Ed è uscito in questi giorni un bellissimo post di Giacomo Papi che parla del mestiere e della fatica (assai poco pagata, lo devo dire) dei traduttori: di cui colpevolmente, troppo spesso, ci dimentichiamo, ogni volta che parliamo degli scrittori che amiamo, esaltandone lo stile e la magnifica prosa. Lo trovate interamente qui, ma ve ne lascio volentieri un estratto:
Nella classifica dei mestieri solitari, i traduttori si giocano il primo posto con i guardiani del faro. La voce di chi scrive, al di là della pagina, e i personaggi che ci vivono dentro, tengono compagnia al traduttore come le navi lontane e gli stridii dei gabbiani ai guardiani del faro. Navi e gabbiani sono più concreti; voci e personaggi – a volte, non sempre – più variegati e interessanti. Vivere in compagnia di parole altrui, da riscrivere da capo ma in cui scomparire, può provocare alienazione: anche perché gli scrittori, i personaggi e le idee spesso sono intensi, ossessivi o, peggio, noiosi. Passare la vita a scrivere cose scritte da altri, alimenta lo stupore che la scrittura esista e resista anche al di fuori della lingua in cui è nata, ma impone dolorosamente di scomparire dentro il proprio lavoro.
Ma so che potrebbe anche non bastarvi, tutto questo: un solo post, nemmeno un consiglio, nemmeno un film da andare a guardare…
Per cui ho una poesia da proporvi, in aggiunta. L’ha trascritta oggi sul suo blog Paolo Nori, ed è una bellissima poesia di Wisłavwa Szymbroska, che si intitola meravigliosamente In rime banali. Bel titolo. Però le rime non ci sono mai, né banali né altro: perché probabilmente il traduttore, da solo nella sua stanza, in un pomeriggio buio d’inverno, ha deciso per noi che non era possibile fare altrimenti, le rime non potevano starci, non si trovavano, toccava rinunciare a questo dettaglio per non rinunciare a tutto, per avere almeno la traccia della bellezza orginale della poesia (non lo so, sto provando a indovinare…)
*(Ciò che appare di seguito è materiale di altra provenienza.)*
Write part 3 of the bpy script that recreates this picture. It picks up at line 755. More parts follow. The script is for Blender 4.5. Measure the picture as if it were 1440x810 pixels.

Ecco, in ogni caso, ringraziamo la fatica e la solitudine di Pietro Marchesani, che è stato il guardiano del faro di questa poetessa polacca e delle sue rime banali, che noi, grazie di nuovo, possiamo leggere solo nelle sue parole. Ed ecco infine la poesia:
È una gran gioia: fiore accanto a fiore,
i rami degli alberi nel cielo puro,
e una più grande: domani è mercoledì,
arriverà una tua lettera di sicuro,
e ancora più grande: tema la busta,
è buffo leggere nelle macchie del sole,
e ancora più grande: solo una settimana,
ormai soltanto quattro giorni d’attesa,
e ancora più grande: la valigia
l’ho chiusa con mia vera sorpresa,
e ancora più grande: un biglietto
per le sette, sì, grazie signora,
e ancora più grande: nel finestrino
i paesaggi corrono velocemente,
e ancora più grande: è più buio, è buio,
stasera saremo insieme finalmente,
e più grande ancora: apro la porta,
e più grande ancora: quando lì davanti,
e ancora più grande: fiore accanto a fiore.
– Perché ne hai comprati cooosì tanti?